Stephen Del Guercio becomes city's mayor for third time

La Cañada Flintridge Councilman Stephen Del Guercio was named to his third stint as mayor of the city on Monday, replacing David Spence..

Spence leaves the post after having served five terms, making him the longest-serving mayor in the city's history. But Del Guercio also has plenty of civic experience, as Councilman Donald Voss noted when he nominated Del Guercio.

“I'd love to nominate a man who is entering his 12th year of distinguished service on the council, a two-time mayor and former planning commissioner [who has] lived in La Cañada almost his entire life, knows the community inside and out, and works tirelessly to improve the community, Steve Del Guercio,” Voss said.

The mayor of the city is selected each year by other members of the council.

Del Guercio said on Tuesday that he is looking forward to trying to boost the fortunes of businesses on Foothill Boulevard.

“We've made a lot of progress in the Town Center area, but we can look farther west on Foothill,” he said.

Del Guercio said the city also wants to end the infrastructure problems that cause frequent power outages and interruptions.

“The City Council has told [Southern California] Edison we've reached a point where we're not taking excuses anymore … we're not going to subject the community to the uncertainties they've been experiencing with the electrical power,” he said.

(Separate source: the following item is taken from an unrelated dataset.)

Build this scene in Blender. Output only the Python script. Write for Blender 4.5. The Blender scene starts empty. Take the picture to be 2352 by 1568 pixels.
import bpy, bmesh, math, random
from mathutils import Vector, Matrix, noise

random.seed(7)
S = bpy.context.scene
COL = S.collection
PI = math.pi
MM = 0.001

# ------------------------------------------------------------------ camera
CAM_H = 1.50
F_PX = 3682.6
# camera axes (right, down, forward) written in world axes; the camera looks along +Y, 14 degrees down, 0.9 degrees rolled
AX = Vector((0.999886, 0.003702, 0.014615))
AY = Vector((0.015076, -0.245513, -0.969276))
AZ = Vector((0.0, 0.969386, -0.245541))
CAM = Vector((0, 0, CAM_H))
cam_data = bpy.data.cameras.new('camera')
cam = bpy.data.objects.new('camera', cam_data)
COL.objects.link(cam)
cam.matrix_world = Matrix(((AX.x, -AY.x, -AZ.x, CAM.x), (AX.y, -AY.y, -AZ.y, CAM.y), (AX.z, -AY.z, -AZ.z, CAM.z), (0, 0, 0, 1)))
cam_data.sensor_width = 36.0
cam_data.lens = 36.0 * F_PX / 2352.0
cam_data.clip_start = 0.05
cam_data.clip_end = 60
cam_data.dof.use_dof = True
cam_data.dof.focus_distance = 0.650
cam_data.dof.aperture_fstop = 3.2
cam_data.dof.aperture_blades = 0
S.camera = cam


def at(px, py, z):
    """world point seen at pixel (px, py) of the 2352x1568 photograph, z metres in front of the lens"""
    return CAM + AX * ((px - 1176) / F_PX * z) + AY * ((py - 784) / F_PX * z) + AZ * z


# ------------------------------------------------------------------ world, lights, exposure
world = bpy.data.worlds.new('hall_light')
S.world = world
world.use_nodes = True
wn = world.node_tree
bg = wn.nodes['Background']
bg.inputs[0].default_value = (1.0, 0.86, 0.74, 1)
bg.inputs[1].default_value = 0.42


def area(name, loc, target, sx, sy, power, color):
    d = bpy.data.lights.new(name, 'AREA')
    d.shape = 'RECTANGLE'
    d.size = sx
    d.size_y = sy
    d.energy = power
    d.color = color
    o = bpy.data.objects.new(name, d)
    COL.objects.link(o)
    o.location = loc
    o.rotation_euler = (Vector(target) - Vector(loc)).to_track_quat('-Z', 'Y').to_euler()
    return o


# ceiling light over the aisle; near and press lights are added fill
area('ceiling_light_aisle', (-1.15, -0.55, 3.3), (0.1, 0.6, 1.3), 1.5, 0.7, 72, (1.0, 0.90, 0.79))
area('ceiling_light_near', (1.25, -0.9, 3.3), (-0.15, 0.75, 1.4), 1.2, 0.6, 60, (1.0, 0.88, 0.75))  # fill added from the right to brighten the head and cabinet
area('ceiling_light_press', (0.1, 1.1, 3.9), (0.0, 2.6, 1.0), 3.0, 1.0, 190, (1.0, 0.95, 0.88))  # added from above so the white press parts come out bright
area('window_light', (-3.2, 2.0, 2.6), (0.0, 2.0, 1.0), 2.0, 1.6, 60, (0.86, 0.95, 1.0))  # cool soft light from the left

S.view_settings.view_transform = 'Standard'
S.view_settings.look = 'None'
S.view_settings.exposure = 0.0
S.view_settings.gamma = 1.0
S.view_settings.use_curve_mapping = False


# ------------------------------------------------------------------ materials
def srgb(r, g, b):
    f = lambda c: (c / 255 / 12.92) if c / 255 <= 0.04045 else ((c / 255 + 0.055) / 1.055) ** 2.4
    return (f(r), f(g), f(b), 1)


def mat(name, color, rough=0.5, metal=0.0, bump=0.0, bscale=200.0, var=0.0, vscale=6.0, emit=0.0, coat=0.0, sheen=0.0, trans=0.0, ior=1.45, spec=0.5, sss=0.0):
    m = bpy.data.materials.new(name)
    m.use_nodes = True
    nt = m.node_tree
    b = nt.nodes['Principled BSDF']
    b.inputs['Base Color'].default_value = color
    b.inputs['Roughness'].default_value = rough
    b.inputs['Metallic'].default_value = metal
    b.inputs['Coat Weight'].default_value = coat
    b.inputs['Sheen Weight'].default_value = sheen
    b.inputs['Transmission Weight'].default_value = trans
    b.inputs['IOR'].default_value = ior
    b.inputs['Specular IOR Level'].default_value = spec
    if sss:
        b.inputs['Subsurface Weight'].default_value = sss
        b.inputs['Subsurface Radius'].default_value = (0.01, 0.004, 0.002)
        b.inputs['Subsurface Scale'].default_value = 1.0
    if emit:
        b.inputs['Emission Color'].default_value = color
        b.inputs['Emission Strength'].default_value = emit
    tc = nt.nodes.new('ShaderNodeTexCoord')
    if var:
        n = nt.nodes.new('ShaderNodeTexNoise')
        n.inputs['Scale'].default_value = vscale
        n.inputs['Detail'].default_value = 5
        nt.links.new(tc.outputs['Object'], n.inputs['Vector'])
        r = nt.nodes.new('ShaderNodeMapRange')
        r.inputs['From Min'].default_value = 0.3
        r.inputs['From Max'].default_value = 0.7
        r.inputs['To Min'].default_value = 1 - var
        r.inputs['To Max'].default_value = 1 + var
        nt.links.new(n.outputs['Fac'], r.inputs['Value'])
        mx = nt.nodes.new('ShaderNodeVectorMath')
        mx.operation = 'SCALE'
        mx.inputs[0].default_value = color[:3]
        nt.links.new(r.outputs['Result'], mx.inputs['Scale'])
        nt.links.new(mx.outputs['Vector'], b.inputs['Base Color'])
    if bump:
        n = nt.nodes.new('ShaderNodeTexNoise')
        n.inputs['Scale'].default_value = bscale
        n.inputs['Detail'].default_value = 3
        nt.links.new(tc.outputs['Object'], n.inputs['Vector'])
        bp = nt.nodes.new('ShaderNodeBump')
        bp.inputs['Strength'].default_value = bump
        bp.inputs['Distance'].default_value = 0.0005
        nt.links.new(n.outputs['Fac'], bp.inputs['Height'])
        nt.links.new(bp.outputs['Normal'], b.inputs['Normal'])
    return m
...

Representatives from the La Cañada Flintridge Chamber of Commerce, Los Angeles County Fire and Sheriff's departments and Supervisor Michael Antonovich's office came to the meeting to thank Spence. Chamber representative Pat Anderson presented Spence with a statuette of a golden peacock — a nod to Spence's experience dealing with controversy regarding the city's resident fowl.

Del Guercio said the friendly rearranging of council seats was in contrast to the “discord” that inspired him to get involved with the council in 2001.

“I got involved on the council at a time when things weren't quite running as smoothly as they are now,” he said. “I thought a more even keel and a more reasoned voice could help to bring the cohesion back to the community and get it moving in the right direction again.”